Whether it is spring or fall, bears love to hang out in hard-to-reach areas in higher concentrations. Typically, it is suggested to look deep and steep and try to locate green slopes near thick timber. These slopes usually provide an excellent food source, while the timber provided security during the day. Steep basins also provide a way to spot bears and hopefully get a shot at a bear. From my experience, start by e-scouting for open areas in the back of drainages lacking trails or easy access. Except for problem bears, most black bears stay far away from human interaction. You may be wondering what food sources western black bears eat in the fall and how to determine where that is. Determining food sources that are active in the fall requires you to find open side hills but then put your boots on the ground to determine what is available during the time you wish to hunt.   
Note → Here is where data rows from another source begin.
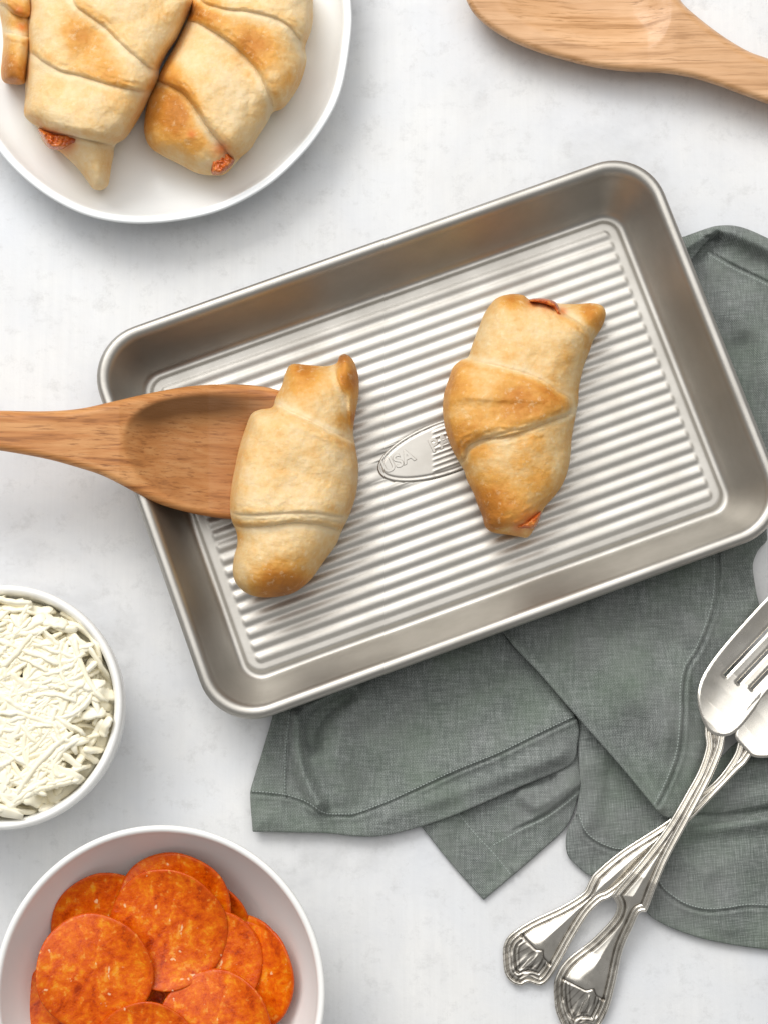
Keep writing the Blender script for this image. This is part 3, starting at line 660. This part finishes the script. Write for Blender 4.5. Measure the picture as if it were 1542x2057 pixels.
# right lower part F
sheet([(1480, 1490), (1542, 1470), (1700, 1450), (1720, 1900), (1620, 1915), (1542, 1908), (1459, 1896), (1397, 1882), (1334, 1858), (1297, 1832), (1284, 1795), (1290, 1750), (1308, 1690), (1325, 1640), (1380, 1590), (1430, 1540)], .0036, LIN3,
      hems=[([(1300, 1730), (1322, 1779), (1342, 1800), (1376, 1821), (1417, 1831), (1459, 1829), (1501, 1823), (1560, 1825), (1680, 1830)], -6)],
      ridges=[([(1385, 1646), (1450, 1643), (1542, 1627), (1650, 1600)], -.0019, 8), ([(1400, 1665), (1460, 1660), (1542, 1646), (1650, 1620)], .0016, 18), ([(1420, 1610), (1542, 1590)], .0012, 26), ([(1350, 1720), (1420, 1750)], .0009, 30), ([(1470, 1540), (1560, 1545)], .001, 20)], seed=35)
# big diagonal part D with its hem strip
sheet([(960, 1180), (1017, 1281), (1085, 1356), (1155, 1437), (1240, 1533), (1300, 1605), (1326, 1636), (1352, 1640), (1396, 1575), (1432, 1500), (1452, 1420), (1478, 1320), (1508, 1252), (1523, 1222), (1516, 1180), (1511, 1135), (1522, 1105), (1540, 1078), (1500, 980), (1200, 1080)], .0074, LIN1,
      hems=[([(1441, 1090), (1440, 1200), (1409, 1296), (1382, 1342), (1374, 1387), (1374, 1433), (1367, 1508), (1347, 1567), (1322, 1618)], 9)],
      ridges=[([(1030, 1290), (1100, 1368), (1170, 1448), (1250, 1540), (1320, 1625)], .0012, 16), ([(1150, 1260), (1280, 1380), (1330, 1480)], .0012, 40), ([(1250, 1240), (1370, 1300)], -.0010, 36), ([(1330, 1540), (1345, 1400), (1360, 1330)], .0010, 26)], seed=37,
      tiltf=lambda X, Y: -.0022*sm((1150-Y)/90)-.0012*sm((X-1380)/60))
# left flap A
sheet([(560, 1400), (545, 1450), (527, 1510), (510, 1565), (503, 1595), (508, 1671), (573, 1672), (657, 1674), (713, 1680), (769, 1679), (844, 1661), (928, 1631), (1040, 1582), (1120, 1549), (1150, 1530), (1158, 1500), (1157, 1444), (1087, 1355), (1017, 1281), (980, 1200), (700, 1300)], .0046, LIN1, sharp=(5,),
      hems=[([(503, 1594), (545, 1597), (578, 1602), (615, 1615), (650, 1637), (690, 1640), (715, 1638), (770, 1618), (830, 1591), (914, 1552), (1000, 1517), (1080, 1478), (1160, 1440)], -5), ([(588, 1420), (580, 1480), (577, 1540), (577, 1602)], 4)],
      ridges=[([(596, 1440), (598, 1500), (612, 1560), (640, 1615)], .0034, 15), ([(700, 1395), (650, 1430), (625, 1470), (628, 1500)], -.0022, 16), ([(730, 1400), (690, 1450), (670, 1520), (690, 1590)], .0014, 30), ([(620, 1420), (700, 1380)], .0022, 12), ([(860, 1560), (1000, 1500), (1120, 1440)], .0011, 34), ([(860, 1380), (1020, 1340)], -.0008, 30), ([(780, 1640), (940, 1585), (1120, 1515)], .0008, 16)], seed=39,
      tiltf=lambda X, Y: .0008*sm((Y-1560)/60))
# top right part G
sheet([(1330, 480), (1369, 476), (1409, 462), (1444, 453), (1487, 456), (1542, 479), (1700, 560), (1760, 800), (1740, 1020), (1560, 1040), (1440, 900), (1380, 700), (1330, 560)], .0030, LIN2,
      hems=[([(1425, 505), (1432, 511), (1472, 534), (1542, 568), (1700, 650)], 5)],
      ridges=[([(1405, 505), (1440, 475)], -.0020, 9), ([(1438, 466), (1480, 470), (1542, 500), (1650, 560)], .0030, 20), ([(1380, 500), (1420, 472)], .0022, 12), ([(1420, 545), (1500, 640), (1560, 760)], .0010, 40), ([(1400, 560), (1400, 530)], -.0008, 18), ([(1500, 700), (1542, 880)], -.0010, 34)], seed=41,
      tiltf=lambda X, Y: .0006+0*X)
sheet([(1350, 500), (1369, 478), (1409, 463), (1446, 455), (1425, 478), (1405, 500), (1389, 521), (1365, 530)], .0058, LIN1, ridges=[([(1380, 495), (1430, 465)], .0010, 12)], sharp=(3, 6), seed=43)

# ------------------------------------------------------------------ forks
def fork(label, handle, head, slots, base, axis_head, zlift, shell, neckz):
    p = W2(shell, 0); root = empty('table_fork', (p[0], p[1], base), label, 'fork', 'silver forks crossed on the napkin')
    B = spline(handle, True, 2.2)
    sx, sy = shell
    ax = np.array(handle[0], float)-np.array(shell, float); axn = ax/np.linalg.norm(ax)
    def along(X, Y): return (X-sx)*axn[0]+(Y-sy)*axn[1]
    def zc(X, Y):
        t = along(X, Y); return base+zlift(t)
    def H(X, Y, d):
        t = along(X, Y); lat = -(X-sx)*axn[1]+(Y-sy)*axn[0]
        z = zc(X, Y)+.0022+.0009*rnd((d+.4)/5.0)-.00055*np.exp(-((d-8)/2.4)**2)+.0003*rnd((d-8)/4)-.0007*np.exp(-((d-16.5)/2.6)**2)*sm((t+0)/15)
        z = z+.0012*sm((d-17)/34)*sm((t-20)/40)
        fl = sm((46-t)/14)*sm((t+20)/10)                                          # shell fluting at the tip
        z = z-.00050*np.exp(-((t-46-9*np.exp(-(lat/7)**2))/2.6)**2)*sm((d-10)/5)
        z = z+fl*(-.00055*np.exp(-((d-24)/2.4)**2)+.00022*np.cos(lat*.42)*np.exp(-(lat/16)**2))*sm(d/5)
        z = z+.0007*np.exp(-((lat/7)**2+((t-26)/18)**2))
        return z
    def tar(X, Y, d):
        t = along(X, Y); lat = -(X-sx)*axn[1]+(Y-sy)*axn[0]
        g = .62*np.exp(-((d-8)/1.8)**2)*sm((300-t)/200)+.9*np.exp(-((d-16.5)/2.0)**2)
        g = g+sm((52-t)/14)*(1.0*np.exp(-((d-24.5)/2.2)**2)+.8*np.exp(-((np.abs(lat)-5)/1.4)**2)*sm((d-4)/3)*sm((30-t)/10)+.5*np.exp(-((np.abs(lat)-12)/1.6)**2)*sm((d-4)/3)*sm((18-t)/10))
        t0 = 46+9*np.exp(-(lat/7)**2)
        g = np.maximum(g, np.exp(-((t-t0)/2.1)**2)*sm((d-10)/5))
        zone = sm((t0-t)/4)
        g = np.maximum(g, zone*(.55*np.exp(-((d-32)/2.0)**2)+.45*np.maximum(0, np.cos(lat*.52+np.sign(lat)*t*.16))**4+.22))
        return np.clip(g+.22*fbm(X, Y, 1/14., 3, 2), 0, 1)
    relief('handle', B, H, 1.5, SILVER, 'solid', [(.4, lambda x, y, zb: zb-.0010), (3, lambda x, y, zb: zb-.0016)], parent=root, attrs={'tarnish': tar}, inner=np.arange(.8, 26.5, 1.15))
    B = spline(head, True, 1.6, sharp=slots)
    a0 = np.array(axis_head[0], float); a1 = np.array(axis_head[1], float); an = (a1-a0)/np.linalg.norm(a1-a0)
    def Hh(X, Y, d):
        t = (X-a0[0])*an[0]+(Y-a0[1])*an[1]; lat = -(X-a0[0])*an[1]+(Y-a0[1])*an[0]
        z = base+neckz+np.interp(t, [-30, 0, 30, 70, 105, 125, 160, 240, 330, 420], [0, .0002, -.0004, -.0021, -.0034, -.0035, -.0036, -.0038, -.0035, -.0030])+.0035
        return z+.0012*(lat/62)**2+.0006*sm((d+1)/6.0)
    relief('head', B, Hh, 1.8, SILVER, 'sheet', thick=lambda X, Y, d, z: np.maximum(z-.0026, .0006), parent=root, inner=(.8, 1.8, 3, 4.4))
    return root
# rear fork (tip further left)
h2 = [(1528, 1478), (1500, 1530), (1480, 1550), (1397, 1637), (1350, 1682), (1300, 1735), (1250, 1785), (1221, 1806), (1206, 1812), (1180, 1838), (1150, 1885), (1124, 1932), (1103, 1966), (1085, 1980), (1060, 1974), (1046, 1980), (1027, 1974), (1013, 1956), (1009, 1925), (1010, 1900), (1022, 1878), (1063, 1850), (1126, 1820), (1170, 1792), (1181, 1772), (1192, 1754), (1247, 1708), (1342, 1646), (1398, 1597), (1440, 1562), (1472, 1517), (1484, 1480), (1500, 1455)]
hd2 = [(1476, 1482), (1480, 1455), (1492, 1425), (1530, 1380), (1590, 1330), (1760, 1203), (1780.2, 1210.2), (1777.9, 1234.2), (1597.9, 1369.2), (1602.1, 1374.8), (1782.1, 1239.8), (1801.7, 1242.6), (1798.9, 1262.2), (1618.9, 1397.2), (1623.1, 1402.8), (1803.1, 1267.8), (1822.7, 1270.6), (1819.9, 1290.2), (1639.9, 1425.2), (1644.1, 1430.8), (1824.1, 1295.8), (1848.2, 1299.5), (1850, 1320), (1700, 1432), (1620, 1490), (1575, 1516), (1535, 1522), (1512, 1520), (1500, 1510)]
fork('tarnished silver fork underneath, its handle tip further to the left', h2, hd2, tuple(range(5, 23)), .0030, ((1492, 1503), (1780, 1262)), lambda t: np.interp(t, [0, 150, 350, 520, 640], [-.0026, 0, .0036, .0062, .0080]), (1050, 1948), .0082)
h1 = [(1462, 1450), (1456, 1482), (1450, 1510), (1426, 1567), (1380, 1654), (1342, 1725), (1318, 1780), (1298, 1830), (1284, 1834), (1272, 1858), (1250, 1908), (1236, 1971), (1224, 2018), (1212, 2046), (1196, 2068), (1172, 2066), (1158, 2078), (1134, 2070), (1118, 2040), (1112, 2010), (1113, 1968), (1136, 1929), (1188, 1887), (1228, 1845), (1238, 1822), (1232, 1806), (1228, 1797), (1288, 1725), (1338, 1658), (1378, 1590), (1402, 1545), (1416, 1500), (1414, 1472), (1420, 1448)]
hd1 = [(1412, 1452), (1403, 1425), (1400, 1400), (1404, 1374), (1420, 1341), (1452, 1298), (1500, 1243), (1542, 1198), (1640, 1096), (1643.4, 1122.8), (1627.4, 1170.0), (1451.5, 1354.6), (1456.5, 1359.4), (1632.5, 1174.8), (1653.1, 1169.7), (1654.4, 1185.0), (1478.5, 1369.6), (1483.5, 1374.4), (1659.5, 1189.8), (1680.1, 1183.2), (1681.4, 1197.0), (1505.5, 1381.6), (1510.5, 1386.4), (1686.5, 1201.8), (1720.9, 1180.8), (1736, 1180), (1640, 1285), (1542, 1390), (1512, 1430), (1494, 1453), (1479, 1468), (1462, 1478), (1440, 1478), (1424, 1470)]
fork('brighter silver fork lying on top, its handle tip nearest the bottom edge', h1, hd1, tuple(range(8, 26)), .0068, ((1440, 1466), (1640, 1240)), lambda t: np.interp(t, [0, 120, 300, 450, 640], [-.0064, -.0040, .0032, .0056, .0060]), (1166, 2036), .0058)
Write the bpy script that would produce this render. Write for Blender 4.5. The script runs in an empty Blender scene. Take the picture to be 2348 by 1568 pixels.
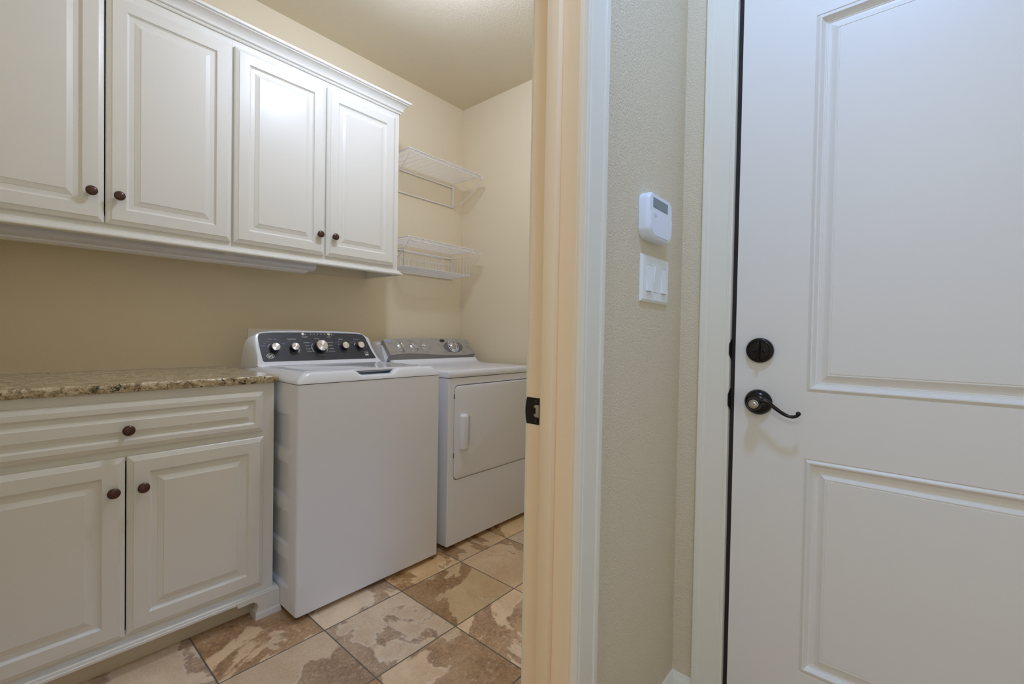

 Finding the best fall food

 Similar to the spring, the fall has bears mainly concentrating on food. They need to get their fat reserves up if they are going to make it through the hard western winter. As you know, bears are omnivores and will eat anything from birds, mammals, fish, plants, and insects. In the fall, bears in areas with high ungulate populations are lucky because hunters often harvest animals and leave the carcass leftovers in the mountains. Bears love to find these carcass piles and will feast on them for days. Since we can never really know where a carcass will end up, this is a tricky food source to hone in on, so sticking with the more stable food sources will help you find more consistent success. The most significant food sources that bear use in the fall are not animals or carcass piles but instead are berries, pine nuts, acorns, insects, roots, white bark pine nuts, and other plant life found on open sidehills. These food sources are readily available and allow bears to build up their fat reserves prior to denning for the winter, which usually happens between October and November. When a bear finds an area that seems to have good plants, berries, or nuts available, they will stay there day after day. After all, why would they leave food to find food? This is excellent news for a hunter because if you find an area with this forage and good bear sign such as uprooted plants, flipped stumps, or bear scat; you could find success by hunting there in the mornings and evenings. A bear’s day revolves nearly entirely around food, so your hunting should revolve around a bear’s food as well.

 When to hunt them

Though bears can be active any time of day, they do not usually find themselves out in the sun during midday. During this time, they primarily will forage in dense timber where they are safe from hunting pressure and the hot sun. If there is high hunting pressure in the area, bears may turn nearly entirely nocturnal, which means the best time to see them out and about will be at dusk and dawn. Depending on the elevation, snowfall, temperature, and food supply, you may see bears still out and about into late November; however, typically, bears will start denning between late October and early November. Usually, the bears that live at higher elevations will den up first since their food is the first to disappear. 

The spring might be the most popular time to hunt western black bears; however, the fall is a great time to chase them as well. Some states only have a fall season which means that it is the only time to hunt bears. Before you buy a tag, do some research, do some e-scouting to find hard-to-reach trail-less basins, and give yourself an ample amount of hunting time to find and harvest a mature bear. Once you arrive to hunt, look for active food sources and concentrate your hunting on them. Dusk and dawn are the best times of day to have bear sighting though it is possible to catch them in the open, moving from place to place at any time, especially if hunters are moving through a bear’s daily timber patch. Bears can be creatures of habit, especially if there is a good food source, so find the food, and you will find the bears this fall.